Note that underscored protocol requirements and methods in extensions are omitted but will be updated as necessary.

## Source compatibility

The design of `~Copyable` and `~Escapable` explicitly allows for source compatibility with retroactive adoption, as extensions that do not restate these restrictions assume compatibility.

So no clients of the standard library should need to alter their existing source except with the goal of extending it to work with more types.

## ABI compatibility

As with previous retroactive adoption, the existing pre-inverse-generics features used in the standard library will be applied to preserve the same symbols as existed before.

The ABI implications of back deployment of these protocols is being investigated. It is hoped this can be made to work – if not, these new features may need to be gated under a minimum deployment target on ABI-stable platforms.

## Future directions

There are many other protocols that would benefit from this approach that are not included.

Most of these are due to the presence of associated types (for example,  `RangeExpression.Bound`),  which is not yet supported. Once that is a supported feature, these protocols can be similarly  refined with a follow-on proposal.

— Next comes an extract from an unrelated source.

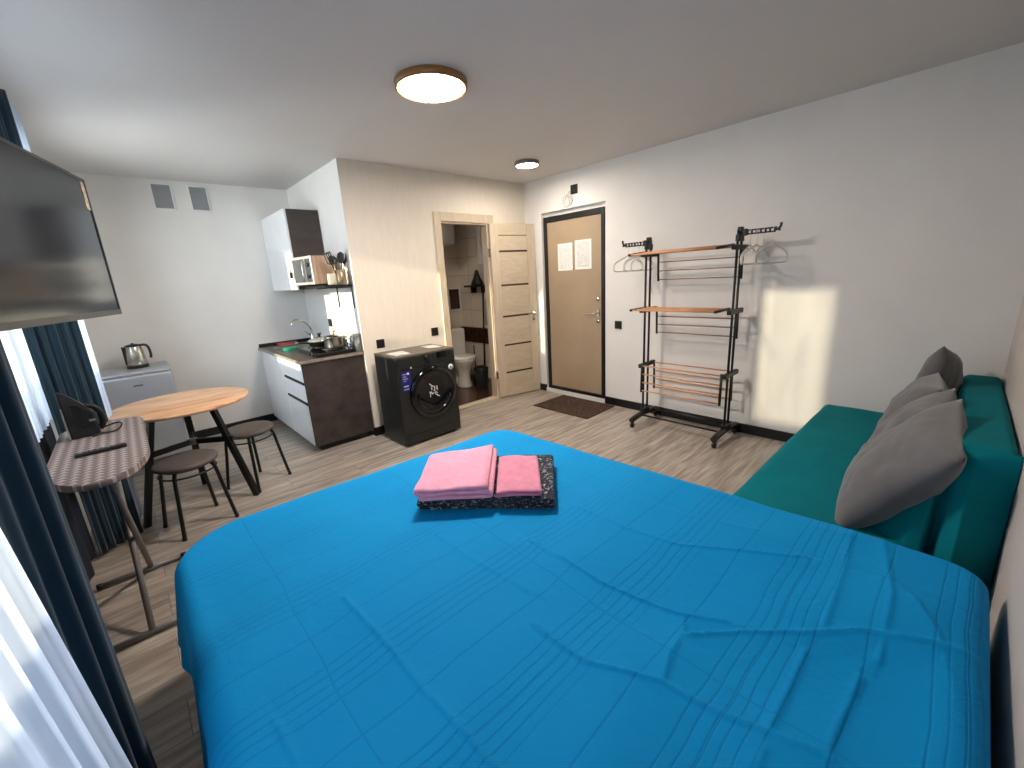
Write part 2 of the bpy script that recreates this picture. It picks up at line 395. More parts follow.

`Codable` and `Decodable` do not have associated types – but their implementation is heavily generic, may not generalize to noncopyable types, and is out of scope for this proposal.

Now that these protocols support them, types such as `InlineArray` and `Span` could be made to conditionally conform to `Hashable`, as `Array` does. There is some debate to be had about the semantics of `Equatable` conformance for `Span` (though probably not for `InlineArray`), and this should be the subject of a future proposal.

Allowing more types to be `Custom*StringConvertible where Self: ~Copyable & ~Escapable`, such as `Optional`,  requires further work on the `print` infrastructure to be able to handle such types, so is out of scope for this proposal.

## Alternatives considered

It can be argued that non-`Copyable` types have identity, and therefore should not be `Equatable` in the current sense of the protocol. In particular:

> Equality implies substitutability—any two instances that compare equally > can be used interchangeably in any code that depends on their values.

One might say that a noncopyable string type (one that does not require reference counting or copy-on-write-checking overhead) should not be considered "substitutable" for another.

However, the definition also states:

> **Equality is Separate From Identity.** The identity of a class instance is not part of an > instance's value.

As noted in the motivation, one use case for noncopyable types is to replicate standard types that would naturally be equated, such as strings or numbers.

Authors of non-`Copyable` types will need to decide for themselves whether their noncopyable type should be `Equatable` and what it means. The standard library should allow it to be possible,  though.